Up to 70 jobs are to be created in the next five years after plastics manufacturer Craemer planted the first shovel in the ground for its new automated factory in Telford.
The German wheelie bins manufacturer, Creamer, which makes products for half of all the UK’s local authorities, is building a new automated factory on Hortonwood West to add to its existing Hortonwood site nearby.
The company already employs 65 people in Telford.
Steve Poppitt, managing director of Craemer UK, said: “This latest significant investment by our German parent company represents an important step in the continual development and expansion of our UK manufacturing operation.
“We continue to build on the remarkable success and growth we have achieved.”
The factory will be in addition to its current site, and will allow the company to introduce new larger machinery as it diversifies its products.
The new site is already home to Rosewood Pet Products, which moved onto the site from Broseley earlier this year, and is soon set to welcome more new factories.
A new entrance to the estate is also being built on the A442, with backing from the Marches Local Enterprise Partnership.
The company’s UK managing director Steve Poppitt said: “This will be an extension of our existing plastics injection moulding facility in Telford.
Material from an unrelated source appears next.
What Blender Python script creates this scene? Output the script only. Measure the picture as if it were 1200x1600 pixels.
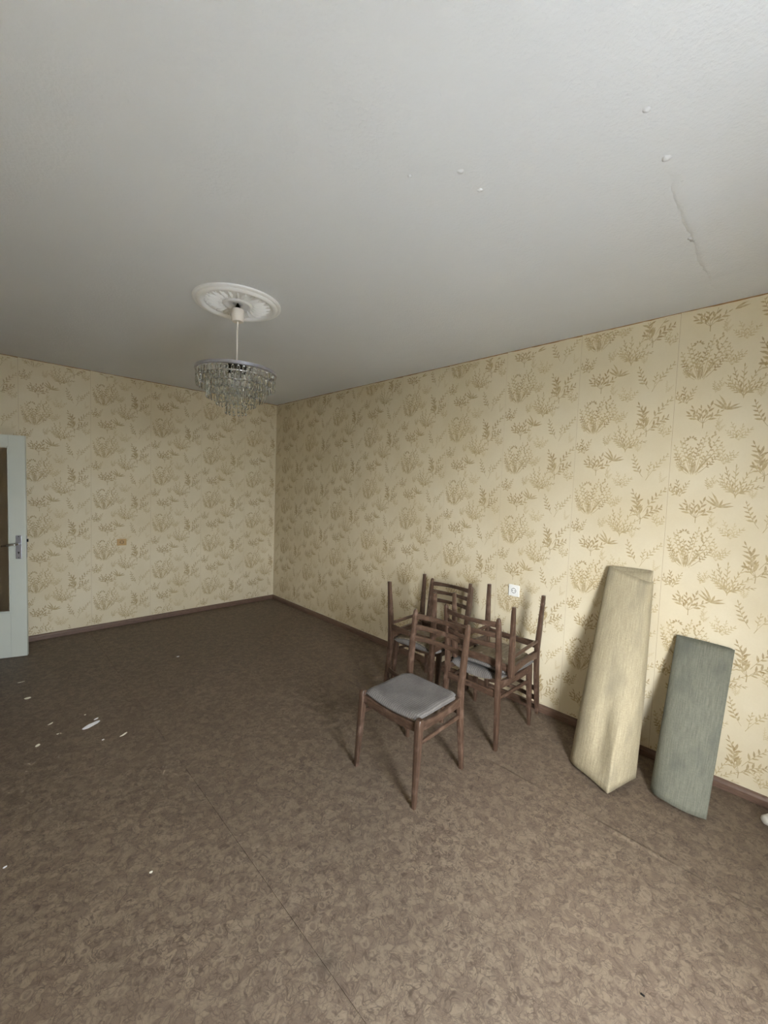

“It will open up new markets for us. We are investing significantly in new products and technologies, and we envisage in the next five years we will create an addition 70 jobs. We are investing in much bigger machines and in assembly automation.”
Craemer has expanded at its Telford site in the last 10 years, and has grown its share of the UK wheelie bin market from five to 45% over that time. It turns out one million of the roadside bins from its Telford factory a year.
Since opening its existing Telford factory in 2006, Craemer UK’s turnover has risen 500% to £25.5m.
Dr Achim Brandenburg, the German company group’s senior managing partner, said: “We have grown in Telford and we feel very much at home here. It has a great location that’s central in the UK, and it’s very important to us that all our sites are as close together as possible.
“We are not able to expand on Hortonwood, but it’s not very far away. It had to be somewhere very close.”
He added that the company was not overly concerned about Brexit impacting on the UK business, whose current biggest customer base is UK-based councils.
The company also has a metal forming division in Germany which supplies to the UK car manufacturing sector.
Dr Brandenburg said: “We don’t feel concerned because we feel there will be a mutually satisfactory solution.
“I believe there will be a positive outcome because there is no other solution – otherwise it would be a catastrophe for the UK and the rest of Europe.”
The land has been developed as part of Telford & Wrekin Council’s Land Deal with the Homes and Communities Agency.